Information shown:
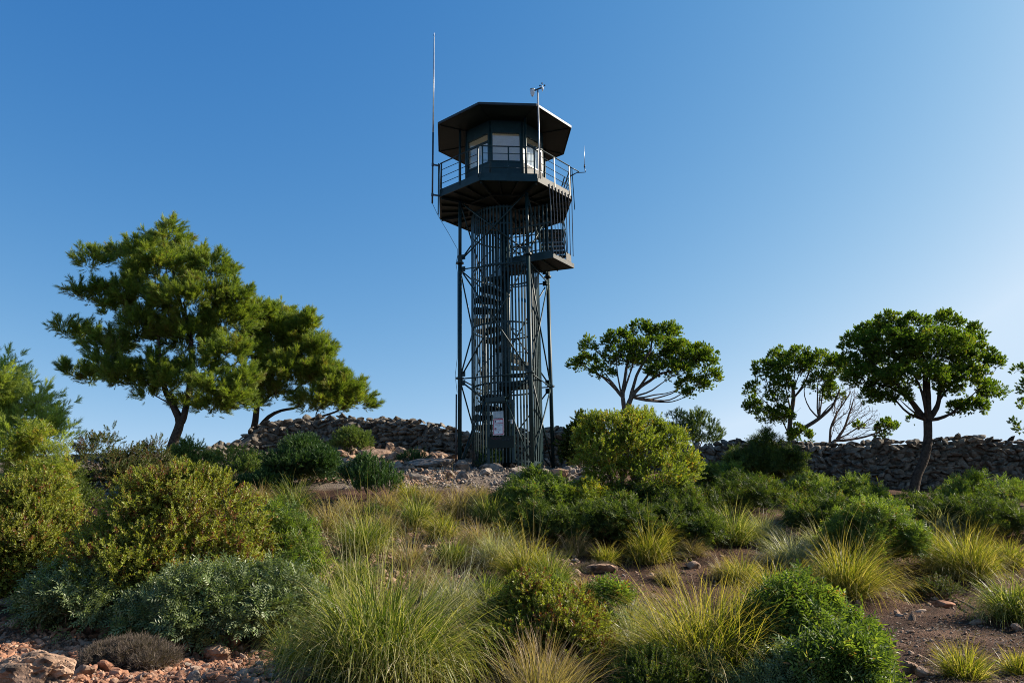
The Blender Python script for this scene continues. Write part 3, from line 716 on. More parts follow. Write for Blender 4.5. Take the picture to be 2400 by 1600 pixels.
hoop(ZB+.08, -78, 236); hoop(4.62, 0, 360, RC-.02); hoop(6.4, 0, 360, RC-.02); hoop(ZL-.12, 0, 360, RC-.02); hoop(9.45, 28, 283, RC-.02); hoop(9.98, 100, 283, RC-.02)
# gate with its frame
def arcp(a, r): return np.array([r*math.cos(R(a)), D+r*math.sin(R(a))])
gl, gr_ = at(1138, 1000, D-.92), at(1190, 1000, D-1.0)
ga = np.array([-.52, D-.93]); gb = np.array([.17, D-1.10]); gd = unit(gb-ga); gL = np.linalg.norm(gb-ga); gang = math.atan2(gd[1], gd[0])
gz0, gz1 = ZB+.02, 4.10
gate_mb = MB()
for p in (ga, gb): gate_mb.box((p[0], p[1], (gz0+gz1)/2), (.075, .05, gz1-gz0), gang)
gate_mb.bar(p3(ga+gd*.04, gz1-.04), p3(gb-gd*.04, gz1-.04), .05, .08)
gate = gate_mb.build('gate', G, tw)
mb = MB()
for k in range(1, 7):
    p = ga+gd*gL*k/7; mb.box((p[0], p[1], (gz0+gz1)/2-.02), (.03, .02, gz1-gz0-.06), gang)
mb.build('gate_bars', GW, gate)
gn = np.array([gd[1], -gd[0]])
mc = (ga+gb)/2+gn*.035
zp0, zp1 = 2.76, 3.08
MB().box((mc[0], mc[1], (zp0+zp1)/2), (gL+.02, .014, zp1-zp0), gang).build('gate_panel', GD, gate)
mb = MB(); q = gb+gn*.05-gd*.03; mb.box((q[0], q[1], 3.47), (.05, .04, .12), gang); mb.tube([p3(q-gd*.0, 3.5)+np.array([0, 0, 0]), p3(q+gn*.05, 3.5), p3(q+gn*.05-gd*.09, 3.5)], .009, 6)
mb.build('gate_lock', M['galv'], gate)
# scrawl on the gate panel: pink strokes
mb = MB(); o2 = mc+gn*.012; r9 = np.random.default_rng(4); sx = -.27
for g_i in range(5):
    pts = []; x0 = sx+g_i*.055
    for t in np.linspace(0, 1, 6): pts.append(p3(o2+gd*(x0+.05*t), 3.03+.035*math.sin(t*9+g_i*2)-.01*g_i % .02))
    mb.tube(pts, .003, 4)
mb.build('graffiti', M['pink'], gate)
mb = MB()
for g_i in range(5):
    pts = []; x0 = .03+g_i*.05
    for t in np.linspace(0, 1, 6): pts.append(p3(o2+gd*(x0+.05*t), 2.99+.04*math.sin(t*8+g_i*3)))
    mb.tube(pts, .003, 4)
mb.build('graffiti', M['sign_ink'], gate)
# ---------------------------------------- intermediate landing
L1, L2, L3, L4 = [at_z(u, v, ZL)[:2] for u, v in ((1192, 621), (1296, 603), (1345, 628), (1196, 646))]
LP = [L1, L2, L3, L4]
land = MB().prism(LP, ZL, ZL+.05); land.build('landing', GD, tw)
def edge_plate(p, q, z, h, name, m, t=.014, out=.009, ext=0):
    p = np.array(p, float); q = np.array(q, float); d = unit(q-p); n_ = np.array([d[1], -d[0]]); p = p+n_*out-d*ext; q = q+n_*out+d*ext
    return MB().bar(p3(p, z), p3(q, z), t, h).build(name, m, tw)
edge_plate(L1, L2, ZL+.105, .24, 'landing_kick_plate', G)
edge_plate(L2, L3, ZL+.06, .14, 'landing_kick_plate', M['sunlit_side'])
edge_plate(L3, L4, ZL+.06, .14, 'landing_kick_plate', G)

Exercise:
Keep the pictures out of the copy and return the rest of the data above exactly.

Result for this exercise:
The Blender Python script for this scene continues. Write part 3, from line 716 on. More parts follow. Write for Blender 4.5. Take the picture to be 2400 by 1600 pixels.
hoop(ZB+.08, -78, 236); hoop(4.62, 0, 360, RC-.02); hoop(6.4, 0, 360, RC-.02); hoop(ZL-.12, 0, 360, RC-.02); hoop(9.45, 28, 283, RC-.02); hoop(9.98, 100, 283, RC-.02)
# gate with its frame
def arcp(a, r): return np.array([r*math.cos(R(a)), D+r*math.sin(R(a))])
gl, gr_ = at(1138, 1000, D-.92), at(1190, 1000, D-1.0)
ga = np.array([-.52, D-.93]); gb = np.array([.17, D-1.10]); gd = unit(gb-ga); gL = np.linalg.norm(gb-ga); gang = math.atan2(gd[1], gd[0])
gz0, gz1 = ZB+.02, 4.10
gate_mb = MB()
for p in (ga, gb): gate_mb.box((p[0], p[1], (gz0+gz1)/2), (.075, .05, gz1-gz0), gang)
gate_mb.bar(p3(ga+gd*.04, gz1-.04), p3(gb-gd*.04, gz1-.04), .05, .08)
gate = gate_mb.build('gate', G, tw)
mb = MB()
for k in range(1, 7):
    p = ga+gd*gL*k/7; mb.box((p[0], p[1], (gz0+gz1)/2-.02), (.03, .02, gz1-gz0-.06), gang)
mb.build('gate_bars', GW, gate)
gn = np.array([gd[1], -gd[0]])
mc = (ga+gb)/2+gn*.035
zp0, zp1 = 2.76, 3.08
MB().box((mc[0], mc[1], (zp0+zp1)/2), (gL+.02, .014, zp1-zp0), gang).build('gate_panel', GD, gate)
mb = MB(); q = gb+gn*.05-gd*.03; mb.box((q[0], q[1], 3.47), (.05, .04, .12), gang); mb.tube([p3(q-gd*.0, 3.5)+np.array([0, 0, 0]), p3(q+gn*.05, 3.5), p3(q+gn*.05-gd*.09, 3.5)], .009, 6)
mb.build('gate_lock', M['galv'], gate)
# scrawl on the gate panel: pink strokes
mb = MB(); o2 = mc+gn*.012; r9 = np.random.default_rng(4); sx = -.27
for g_i in range(5):
    pts = []; x0 = sx+g_i*.055
    for t in np.linspace(0, 1, 6): pts.append(p3(o2+gd*(x0+.05*t), 3.03+.035*math.sin(t*9+g_i*2)-.01*g_i % .02))
    mb.tube(pts, .003, 4)
mb.build('graffiti', M['pink'], gate)
mb = MB()
for g_i in range(5):
    pts = []; x0 = .03+g_i*.05
    for t in np.linspace(0, 1, 6): pts.append(p3(o2+gd*(x0+.05*t), 2.99+.04*math.sin(t*8+g_i*3)))
    mb.tube(pts, .003, 4)
mb.build('graffiti', M['sign_ink'], gate)
# ---------------------------------------- intermediate landing
L1, L2, L3, L4 = [at_z(u, v, ZL)[:2] for u, v in ((1192, 621), (1296, 603), (1345, 628), (1196, 646))]
LP = [L1, L2, L3, L4]
land = MB().prism(LP, ZL, ZL+.05); land.build('landing', GD, tw)
def edge_plate(p, q, z, h, name, m, t=.014, out=.009, ext=0):
    p = np.array(p, float); q = np.array(q, float); d = unit(q-p); n_ = np.array([d[1], -d[0]]); p = p+n_*out-d*ext; q = q+n_*out+d*ext
    return MB().bar(p3(p, z), p3(q, z), t, h).build(name, m, tw)
edge_plate(L1, L2, ZL+.105, .24, 'landing_kick_plate', G)
edge_plate(L2, L3, ZL+.06, .14, 'landing_kick_plate', M['sunlit_side'])
edge_plate(L3, L4, ZL+.06, .14, 'landing_kick_plate', G)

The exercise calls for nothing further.